Konkret geht es darum, Wege aufzuzeigen, „wie die Lage des Einzelhandels in Baden-Württemberg verbessert werden kann“, so Schütz. Vor allem gehe es darum, die Einzelhändler bei der „digitalen Transformation zu unterstützen“. Die Ergebnisse dürften freilich auch für andere Bundesländer von Interesse sein. Das Wirtschaftsministerium von Baden-Württemberg ist inzwischen schon einen Schritt weiter und arbeitet zusammen mit Partnern an der Umsetzung einiger der aus dem Projekt hervorgegangenen Maßnahmenpakete. Dazu werden drei interessante Beispiele genannt:

- So etwa die Einführung einer „Digitalstrategie Handel 2030“ – also ein „bezuschusstes Beratungs-, Coaching- und Qualifizierungsangebot, das Händler bei der Status Quo-Analyse, der strategischen Ausrichtung, der Personalplanung, der Personalentwicklung und der Umsetzung betrieblicher Maßnahmen unterstützt“, wie das Ministerium schreibt: „Die Strategie zielt zudem auf die Einführung von Digitalbotschaftern in den Einzelhandelsunternehmen ab.“

- Des Weiteren gehört dazu die „Förderung von regionalen Innenstadt- und Handelsberatern, um die Kommunen dabei zu unterstützen, die Attraktivität ihrer Innenstädte als Handelsstandorte zu erhalten“, wie es im Bericht heißt: „Kommunen mit bis zu 50 000 Einwohnern soll damit geholfen werden, ihre Innenstädte und Quartiere zu stärken und an die Erfordernisse des digitalen Zeitalters anzupassen, also beispielsweise die digitale Sichtbarkeit zu erleichtern.“

In diesem Kontext schlägt Professor Peter Jany, Hauptgeschäftsführer der für Handelsfragen im Baden-Württembergischen Industrie- und Handelskammertag zuständigen IHK Bodensee-Oberschwaben vor, Innenstadtberater, vor allem in Klein- und Mittelstädten, die über keinen Wirtschaftsförderer und kein Citymanagement verfügen, zu implementieren, um auf das veränderte Verbraucherverhalten adäquat zu reagieren. Denn der Einzelhandel spiele nun mal eine zentrale Rolle, „wenn es um die Vitalität und Attraktivität einer Innenstadt geht“ Hier ergänzt auch Gerhard Berger,Geschäftsführer des Verbands der Mittel- und Großbetriebe des Einzelhandels Süd: „Leidet der innenstädtische Einzelhandel, leidet mit ihm die ganze Stadt.“

- Als drittes Beispiel nennt das Wirtschaftsministerium die Schaffung einer Nahversorgungsinitiative, „mit der dem Rückzug des Einzelhandels insbesondere aus kleinen Orten im ländlichen Raum entgegengewirkt werden soll“. Denn von den neuen kleinteiligen Ladenkonzepten der großen Lebensmitteleinzelhändler wie City-Konzepten, die sich im Zuge der veränderten sozio-demographische Strukturen und Nachfragestrukturen in den vergangenen Jahren zur Sicherung der Nahversorgung etabliert haben, profitieren die kleinen Orte bislang nicht.

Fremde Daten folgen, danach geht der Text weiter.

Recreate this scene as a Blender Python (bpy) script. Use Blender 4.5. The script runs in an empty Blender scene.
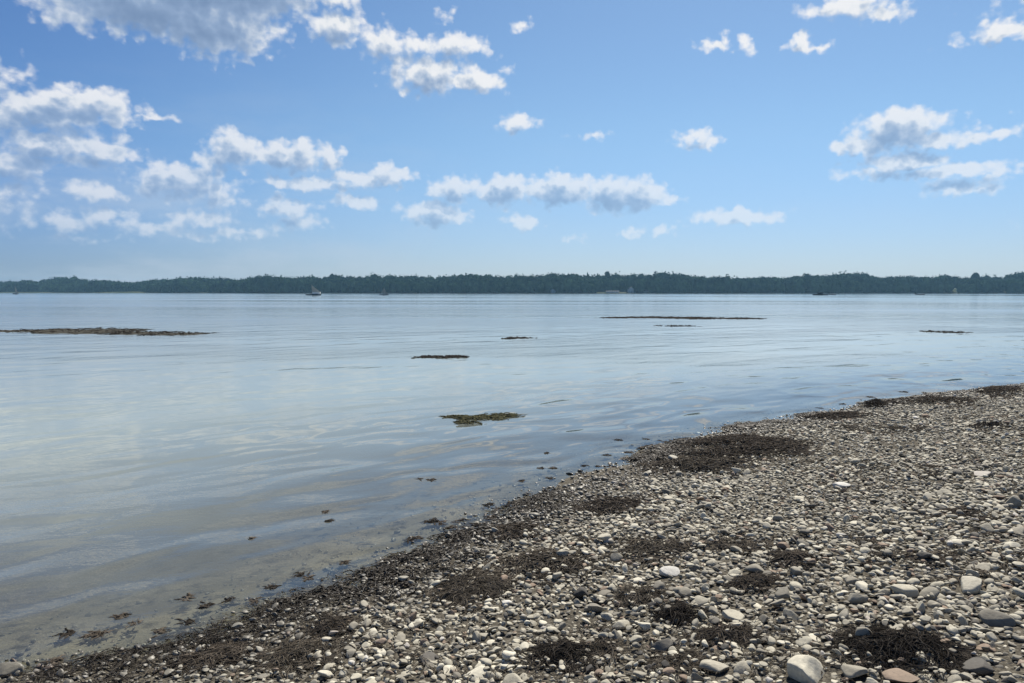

„Zur Unterstützung der Händler sollen Best-Practice-Konzepte zur Sicherung der Nahversorgung auf einem Fachkongress und einer Reihe von Informationsveranstaltungen kommuniziert werden“, heißt es vor diesem Hintergrund im Bericht. Vorstellbar für die Gewährleistung einer bedarfsgerechten und nachfragedeckenden Nahversorgung wäre im ländlichen Raum demnach auch die Schaffung von intelligenten Mobilitäts- und Logistiklösungen sowie Plattformen, die von der Gemeinschaft bzw. der öffentlichen Hand geschaffen werden.

In der Diskussionsrunde nach Vorstellung des Abschlussberichts kamen die Teilnehmer zu dem Ergebnis, dass das Projekt „Handel 2030“ ein guter Anfang sei, um die Attraktivität der Innenstädte von Baden-Württemberg zu bewahren, doch sei es entscheidend, die 129 Handlungsempfehlungen so schnell wie möglich umzusetzen,. Denn die Folgen des Wandels sind vielerorts schon deutlich sichtbar.